[Recorded data]

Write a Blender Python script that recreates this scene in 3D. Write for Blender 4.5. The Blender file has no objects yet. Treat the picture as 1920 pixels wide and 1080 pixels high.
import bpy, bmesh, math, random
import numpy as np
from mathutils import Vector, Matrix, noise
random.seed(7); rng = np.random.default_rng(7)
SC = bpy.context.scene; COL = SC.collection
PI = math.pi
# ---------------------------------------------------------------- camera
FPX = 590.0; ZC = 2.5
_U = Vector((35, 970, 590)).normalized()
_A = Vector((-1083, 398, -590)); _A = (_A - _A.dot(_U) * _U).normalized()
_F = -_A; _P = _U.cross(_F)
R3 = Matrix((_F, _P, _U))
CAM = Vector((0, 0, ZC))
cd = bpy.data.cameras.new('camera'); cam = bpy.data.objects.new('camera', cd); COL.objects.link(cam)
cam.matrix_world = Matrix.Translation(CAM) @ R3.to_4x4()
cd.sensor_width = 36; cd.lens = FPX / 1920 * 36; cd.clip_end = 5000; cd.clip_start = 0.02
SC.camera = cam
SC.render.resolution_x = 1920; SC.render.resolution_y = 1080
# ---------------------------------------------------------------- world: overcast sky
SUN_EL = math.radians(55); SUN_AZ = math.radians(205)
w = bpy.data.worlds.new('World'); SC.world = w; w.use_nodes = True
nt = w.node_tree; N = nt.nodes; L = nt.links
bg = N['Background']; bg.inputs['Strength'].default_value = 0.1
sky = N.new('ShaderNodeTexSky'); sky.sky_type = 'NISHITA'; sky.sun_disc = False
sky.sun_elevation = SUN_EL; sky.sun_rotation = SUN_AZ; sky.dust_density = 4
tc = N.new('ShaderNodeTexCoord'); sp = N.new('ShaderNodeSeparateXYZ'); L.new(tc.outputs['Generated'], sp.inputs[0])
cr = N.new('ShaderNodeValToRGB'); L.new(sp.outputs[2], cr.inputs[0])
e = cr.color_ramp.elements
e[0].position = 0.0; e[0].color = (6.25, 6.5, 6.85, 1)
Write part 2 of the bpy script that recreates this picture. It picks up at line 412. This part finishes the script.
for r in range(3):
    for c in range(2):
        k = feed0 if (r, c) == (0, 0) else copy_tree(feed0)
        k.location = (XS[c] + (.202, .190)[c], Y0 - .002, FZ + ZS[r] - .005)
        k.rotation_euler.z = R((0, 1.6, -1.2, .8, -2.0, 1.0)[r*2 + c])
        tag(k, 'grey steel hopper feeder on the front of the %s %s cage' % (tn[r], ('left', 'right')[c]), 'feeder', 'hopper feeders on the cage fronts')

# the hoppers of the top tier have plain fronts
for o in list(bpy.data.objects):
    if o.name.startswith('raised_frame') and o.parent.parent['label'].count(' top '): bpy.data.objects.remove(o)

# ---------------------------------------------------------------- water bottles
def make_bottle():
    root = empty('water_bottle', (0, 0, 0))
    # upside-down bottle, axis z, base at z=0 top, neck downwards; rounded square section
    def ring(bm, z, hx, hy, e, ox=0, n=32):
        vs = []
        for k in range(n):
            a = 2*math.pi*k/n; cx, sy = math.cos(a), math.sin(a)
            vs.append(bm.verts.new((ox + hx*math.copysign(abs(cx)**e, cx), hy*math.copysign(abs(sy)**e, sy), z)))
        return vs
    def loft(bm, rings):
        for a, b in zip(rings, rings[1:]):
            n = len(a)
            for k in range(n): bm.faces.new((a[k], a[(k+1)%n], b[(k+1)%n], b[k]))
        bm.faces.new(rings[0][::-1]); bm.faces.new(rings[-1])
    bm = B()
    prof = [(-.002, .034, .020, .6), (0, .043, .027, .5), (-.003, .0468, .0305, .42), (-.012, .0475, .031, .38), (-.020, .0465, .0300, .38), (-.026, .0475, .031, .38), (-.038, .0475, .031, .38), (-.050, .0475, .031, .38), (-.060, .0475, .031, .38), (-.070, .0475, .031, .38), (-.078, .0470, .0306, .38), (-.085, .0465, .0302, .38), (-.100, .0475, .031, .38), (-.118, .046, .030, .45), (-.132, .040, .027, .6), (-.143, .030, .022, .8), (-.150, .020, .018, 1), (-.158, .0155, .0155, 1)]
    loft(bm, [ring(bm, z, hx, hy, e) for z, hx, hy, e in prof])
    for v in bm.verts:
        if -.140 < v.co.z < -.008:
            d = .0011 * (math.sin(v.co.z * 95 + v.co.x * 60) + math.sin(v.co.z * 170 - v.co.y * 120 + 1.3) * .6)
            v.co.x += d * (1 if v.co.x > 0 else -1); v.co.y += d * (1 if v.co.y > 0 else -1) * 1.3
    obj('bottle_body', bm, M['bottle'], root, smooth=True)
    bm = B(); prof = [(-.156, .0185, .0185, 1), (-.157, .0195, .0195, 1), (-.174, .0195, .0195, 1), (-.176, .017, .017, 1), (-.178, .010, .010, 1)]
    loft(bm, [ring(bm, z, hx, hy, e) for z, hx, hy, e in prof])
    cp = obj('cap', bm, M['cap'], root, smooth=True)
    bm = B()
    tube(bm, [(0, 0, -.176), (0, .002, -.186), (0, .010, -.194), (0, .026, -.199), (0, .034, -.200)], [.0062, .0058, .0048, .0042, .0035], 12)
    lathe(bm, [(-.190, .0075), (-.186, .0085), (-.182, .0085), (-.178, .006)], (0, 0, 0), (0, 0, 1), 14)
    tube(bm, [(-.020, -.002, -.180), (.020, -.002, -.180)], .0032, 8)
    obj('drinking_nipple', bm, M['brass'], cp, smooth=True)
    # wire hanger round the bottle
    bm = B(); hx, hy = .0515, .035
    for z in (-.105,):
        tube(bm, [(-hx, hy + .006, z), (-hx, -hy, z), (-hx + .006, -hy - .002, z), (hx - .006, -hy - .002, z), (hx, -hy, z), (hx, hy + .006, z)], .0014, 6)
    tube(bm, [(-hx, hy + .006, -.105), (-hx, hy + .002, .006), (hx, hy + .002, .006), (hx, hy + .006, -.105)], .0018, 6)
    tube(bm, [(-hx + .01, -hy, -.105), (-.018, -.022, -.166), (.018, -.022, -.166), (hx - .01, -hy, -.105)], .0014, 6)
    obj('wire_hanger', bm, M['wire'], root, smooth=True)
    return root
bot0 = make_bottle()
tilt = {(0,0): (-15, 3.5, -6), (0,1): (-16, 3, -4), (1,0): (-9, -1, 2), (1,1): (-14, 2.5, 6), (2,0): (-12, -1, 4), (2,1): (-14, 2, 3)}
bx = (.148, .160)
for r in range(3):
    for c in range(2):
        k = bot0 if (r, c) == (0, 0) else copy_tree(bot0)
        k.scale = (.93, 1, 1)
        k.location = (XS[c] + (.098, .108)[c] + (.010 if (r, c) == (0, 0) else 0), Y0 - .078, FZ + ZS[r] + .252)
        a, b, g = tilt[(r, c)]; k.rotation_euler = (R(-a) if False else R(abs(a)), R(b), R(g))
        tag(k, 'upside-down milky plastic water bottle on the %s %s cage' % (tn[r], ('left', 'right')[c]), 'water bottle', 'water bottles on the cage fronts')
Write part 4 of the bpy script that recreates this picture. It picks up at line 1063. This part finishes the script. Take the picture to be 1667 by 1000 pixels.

Aim of the task >>
Look through the records and gather every line containing "this".

Solved exercise >>
Write a Blender Python script that recreates this scene in 3D. Write for Blender 4.5. The Blender file has no objects yet. Treat the picture as 1920 pixels wide and 1080 pixels high.
Write part 2 of the bpy script that recreates this picture. It picks up at line 412. This part finishes the script.
Write part 4 of the bpy script that recreates this picture. It picks up at line 1063. This part finishes the script. Take the picture to be 1667 by 1000 pixels.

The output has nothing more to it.